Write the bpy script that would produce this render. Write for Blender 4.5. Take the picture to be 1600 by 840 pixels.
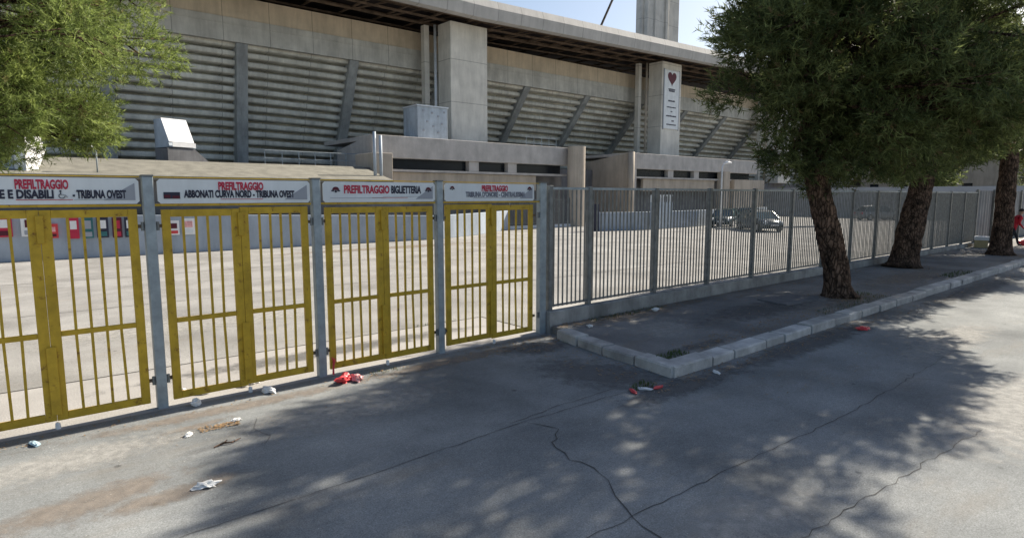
import bpy, math, random
import numpy as np
from mathutils import Vector, Matrix, noise
R = math.radians
random.seed(7); rng = np.random.default_rng(7)
for o in list(bpy.data.objects): bpy.data.objects.remove(o)
S = bpy.context.scene; COL = S.collection
# ------------------------------------------------------------ camera
# world: X runs along the street fence, Y points away from the street, camera stands above the origin
PITCH = math.atan(115/949.)
cd = bpy.data.cameras.new('camera'); cam = bpy.data.objects.new('camera', cd); COL.objects.link(cam)
cd.sensor_width = 36; cd.lens = 36*949/1600.; cd.clip_end = 2000; cd.clip_start = .05
cam.location = (0, 0, 2.5); cam.rotation_euler = (math.pi/2-PITCH, 0, -R(40))
S.camera = cam
# ------------------------------------------------------------ sky and sun
SUN_EL, SUN_AZ = 36.5, 86.0      # azimuth clockwise from +Y
W = bpy.data.worlds.new('World'); S.world = W; W.use_nodes = True
nt = W.node_tree; bg = nt.nodes['Background']
sky = nt.nodes.new('ShaderNodeTexSky'); sky.sky_type = 'NISHITA'; sky.sun_disc = False
sky.sun_elevation = R(SUN_EL); sky.sun_rotation = R(SUN_AZ); sky.air_density = 1.0; sky.dust_density = 1.5; sky.ozone_density = 1.0
nt.links.new(sky.outputs[0], bg.inputs[0]); bg.inputs[1].default_value = 0.067
sd = bpy.data.lights.new('sun', 'SUN'); sd.energy = 5.0; sd.angle = R(.55); sd.color = (1, .91, .77)
sun = bpy.data.objects.new('sun', sd); COL.objects.link(sun)
sv = Vector((math.sin(R(SUN_AZ))*math.cos(R(SUN_EL)), math.cos(R(SUN_AZ))*math.cos(R(SUN_EL)), math.sin(R(SUN_EL))))
sun.rotation_euler = sv.to_track_quat('Z', 'Y').to_euler()
S.view_settings.view_transform = 'Standard'; S.view_settings.look = 'None'
S.view_settings.exposure = 1.02; S.view_settings.gamma = 1.0
S.render.engine = 'CYCLES'; S.cycles.max_bounces = 6; S.cycles.diffuse_bounces = 3

# ------------------------------------------------------------ materials
def mat(name, col, rough=.8, metal=0, var=.25, scale=3., col2=None, bump=0, bscale=40., speck=0, streak=0, spec=.3, trans=0, joints=None):
    m = bpy.data.materials.new(name); m.use_nodes = True; t = m.node_tree; N = t.nodes; L = t.links
    b = N['Principled BSDF']; b.inputs['Roughness'].default_value = rough; b.inputs['Metallic'].default_value = metal
    b.inputs['Specular IOR Level'].default_value = spec
    tc = N.new('ShaderNodeTexCoord'); src = tc.outputs['Object']
    n = N.new('ShaderNodeTexNoise'); n.inputs['Scale'].default_value = scale; n.inputs['Detail'].default_value = 6; n.inputs['Roughness'].default_value = .6
    L.new(src, n.inputs['Vector'])
    r = N.new('ShaderNodeValToRGB'); c1 = [c*(1-var) for c in col]; c2 = list(col2) if col2 else [min(1, c*(1+var)) for c in col]
    r.color_ramp.elements[0].position = .32; r.color_ramp.elements[0].color = (*c1, 1)
    r.color_ramp.elements[1].position = .68; r.color_ramp.elements[1].color = (*c2, 1)
    L.new(n.outputs['Fac'], r.inputs[0]); out = r.outputs[0]
    def mul(out, fac_socket, lo, hi, p0, p1):
        q = N.new('ShaderNodeMapRange'); q.inputs[1].default_value = p0; q.inputs[2].default_value = p1
        q.inputs[3].default_value = lo; q.inputs[4].default_value = hi; L.new(fac_socket, q.inputs[0])
        x = N.new('ShaderNodeMix'); x.data_type = 'RGBA'; x.blend_type = 'MULTIPLY'; x.inputs[0].default_value = 1
        L.new(out, x.inputs[6]); L.new(q.outputs[0], x.inputs[7]); return x.outputs[2]
    if speck:
        s = N.new('ShaderNodeTexNoise'); s.inputs['Scale'].default_value = 75; s.inputs['Detail'].default_value = 8; s.inputs['Roughness'].default_value = .8; L.new(src, s.inputs['Vector'])
        out = mul(out, s.outputs['Fac'], 1-speck, 1+speck, .35, .65)
    if streak:
        mp = N.new('ShaderNodeMapping'); mp.inputs['Scale'].default_value = (.9, .9, .16); L.new(src, mp.inputs[0])
        s = N.new('ShaderNodeTexNoise'); s.inputs['Scale'].default_value = 1.6; s.inputs['Detail'].default_value = 7; s.inputs['Roughness'].default_value = .7; L.new(mp.outputs[0], s.inputs['Vector'])
        out = mul(out, s.outputs['Fac'], 1-streak, 1.05, .36, .6)
    if joints:   # (x period, z period) of thin formwork joints
        sx = N.new('ShaderNodeSeparateXYZ'); L.new(src, sx.inputs[0])
        for ax, per in zip((0, 2), joints):
            if not per: continue
            f = N.new('ShaderNodeMath'); f.operation = 'PINGPONG'; f.inputs[1].default_value = per/2; L.new(sx.outputs[ax], f.inputs[0])
            out = mul(out, f.outputs[0], .55, 1, .012, .035)
    L.new(out, b.inputs['Base Color'])
    if bump:
        s = N.new('ShaderNodeTexNoise'); s.inputs['Scale'].default_value = bscale; s.inputs['Detail'].default_value = 5; L.new(src, s.inputs['Vector'])
        bp = N.new('ShaderNodeBump'); bp.inputs['Strength'].default_value = bump; bp.inputs['Distance'].default_value = .02
        L.new(s.outputs['Fac'], bp.inputs['Height']); L.new(bp.outputs[0], b.inputs['Normal'])
    if trans:
        tr = N.new('ShaderNodeBsdfTranslucent'); L.new(out, tr.inputs[0]); mx = N.new('ShaderNodeMixShader'); mx.inputs[0].default_value = trans
        L.new(b.outputs[0], mx.inputs[1]); L.new(tr.outputs[0], mx.inputs[2]); L.new(mx.outputs[0], N['Material Output'].inputs[0])
    return m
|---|
▶ WHAT TO DO
Pictures excluded, quote all the data above exactly.

▶ ANSWER FOR THE TASK
Write the bpy script that would produce this render. Write for Blender 4.5. Take the picture to be 1600 by 840 pixels.
import bpy, math, random
import numpy as np
from mathutils import Vector, Matrix, noise
R = math.radians
random.seed(7); rng = np.random.default_rng(7)
for o in list(bpy.data.objects): bpy.data.objects.remove(o)
S = bpy.context.scene; COL = S.collection
# ------------------------------------------------------------ camera
# world: X runs along the street fence, Y points away from the street, camera stands above the origin
PITCH = math.atan(115/949.)
cd = bpy.data.cameras.new('camera'); cam = bpy.data.objects.new('camera', cd); COL.objects.link(cam)
cd.sensor_width = 36; cd.lens = 36*949/1600.; cd.clip_end = 2000; cd.clip_start = .05
cam.location = (0, 0, 2.5); cam.rotation_euler = (math.pi/2-PITCH, 0, -R(40))
S.camera = cam
# ------------------------------------------------------------ sky and sun
SUN_EL, SUN_AZ = 36.5, 86.0      # azimuth clockwise from +Y
W = bpy.data.worlds.new('World'); S.world = W; W.use_nodes = True
nt = W.node_tree; bg = nt.nodes['Background']
sky = nt.nodes.new('ShaderNodeTexSky'); sky.sky_type = 'NISHITA'; sky.sun_disc = False
sky.sun_elevation = R(SUN_EL); sky.sun_rotation = R(SUN_AZ); sky.air_density = 1.0; sky.dust_density = 1.5; sky.ozone_density = 1.0
nt.links.new(sky.outputs[0], bg.inputs[0]); bg.inputs[1].default_value = 0.067
sd = bpy.data.lights.new('sun', 'SUN'); sd.energy = 5.0; sd.angle = R(.55); sd.color = (1, .91, .77)
sun = bpy.data.objects.new('sun', sd); COL.objects.link(sun)
sv = Vector((math.sin(R(SUN_AZ))*math.cos(R(SUN_EL)), math.cos(R(SUN_AZ))*math.cos(R(SUN_EL)), math.sin(R(SUN_EL))))
sun.rotation_euler = sv.to_track_quat('Z', 'Y').to_euler()
S.view_settings.view_transform = 'Standard'; S.view_settings.look = 'None'
S.view_settings.exposure = 1.02; S.view_settings.gamma = 1.0
S.render.engine = 'CYCLES'; S.cycles.max_bounces = 6; S.cycles.diffuse_bounces = 3

# ------------------------------------------------------------ materials
def mat(name, col, rough=.8, metal=0, var=.25, scale=3., col2=None, bump=0, bscale=40., speck=0, streak=0, spec=.3, trans=0, joints=None):
    m = bpy.data.materials.new(name); m.use_nodes = True; t = m.node_tree; N = t.nodes; L = t.links
    b = N['Principled BSDF']; b.inputs['Roughness'].default_value = rough; b.inputs['Metallic'].default_value = metal
    b.inputs['Specular IOR Level'].default_value = spec
    tc = N.new('ShaderNodeTexCoord'); src = tc.outputs['Object']
    n = N.new('ShaderNodeTexNoise'); n.inputs['Scale'].default_value = scale; n.inputs['Detail'].default_value = 6; n.inputs['Roughness'].default_value = .6
    L.new(src, n.inputs['Vector'])
    r = N.new('ShaderNodeValToRGB'); c1 = [c*(1-var) for c in col]; c2 = list(col2) if col2 else [min(1, c*(1+var)) for c in col]
    r.color_ramp.elements[0].position = .32; r.color_ramp.elements[0].color = (*c1, 1)
    r.color_ramp.elements[1].position = .68; r.color_ramp.elements[1].color = (*c2, 1)
    L.new(n.outputs['Fac'], r.inputs[0]); out = r.outputs[0]
    def mul(out, fac_socket, lo, hi, p0, p1):
        q = N.new('ShaderNodeMapRange'); q.inputs[1].default_value = p0; q.inputs[2].default_value = p1
        q.inputs[3].default_value = lo; q.inputs[4].default_value = hi; L.new(fac_socket, q.inputs[0])
        x = N.new('ShaderNodeMix'); x.data_type = 'RGBA'; x.blend_type = 'MULTIPLY'; x.inputs[0].default_value = 1
        L.new(out, x.inputs[6]); L.new(q.outputs[0], x.inputs[7]); return x.outputs[2]
    if speck:
        s = N.new('ShaderNodeTexNoise'); s.inputs['Scale'].default_value = 75; s.inputs['Detail'].default_value = 8; s.inputs['Roughness'].default_value = .8; L.new(src, s.inputs['Vector'])
        out = mul(out, s.outputs['Fac'], 1-speck, 1+speck, .35, .65)
    if streak:
        mp = N.new('ShaderNodeMapping'); mp.inputs['Scale'].default_value = (.9, .9, .16); L.new(src, mp.inputs[0])
        s = N.new('ShaderNodeTexNoise'); s.inputs['Scale'].default_value = 1.6; s.inputs['Detail'].default_value = 7; s.inputs['Roughness'].default_value = .7; L.new(mp.outputs[0], s.inputs['Vector'])
        out = mul(out, s.outputs['Fac'], 1-streak, 1.05, .36, .6)
    if joints:   # (x period, z period) of thin formwork joints
        sx = N.new('ShaderNodeSeparateXYZ'); L.new(src, sx.inputs[0])
        for ax, per in zip((0, 2), joints):
            if not per: continue
            f = N.new('ShaderNodeMath'); f.operation = 'PINGPONG'; f.inputs[1].default_value = per/2; L.new(sx.outputs[ax], f.inputs[0])
            out = mul(out, f.outputs[0], .55, 1, .012, .035)
    L.new(out, b.inputs['Base Color'])
    if bump:
        s = N.new('ShaderNodeTexNoise'); s.inputs['Scale'].default_value = bscale; s.inputs['Detail'].default_value = 5; L.new(src, s.inputs['Vector'])
        bp = N.new('ShaderNodeBump'); bp.inputs['Strength'].default_value = bump; bp.inputs['Distance'].default_value = .02
        L.new(s.outputs['Fac'], bp.inputs['Height']); L.new(bp.outputs[0], b.inputs['Normal'])
    if trans:
        tr = N.new('ShaderNodeBsdfTranslucent'); L.new(out, tr.inputs[0]); mx = N.new('ShaderNodeMixShader'); mx.inputs[0].default_value = trans
        L.new(b.outputs[0], mx.inputs[1]); L.new(tr.outputs[0], mx.inputs[2]); L.new(mx.outputs[0], N['Material Output'].inputs[0])
    return m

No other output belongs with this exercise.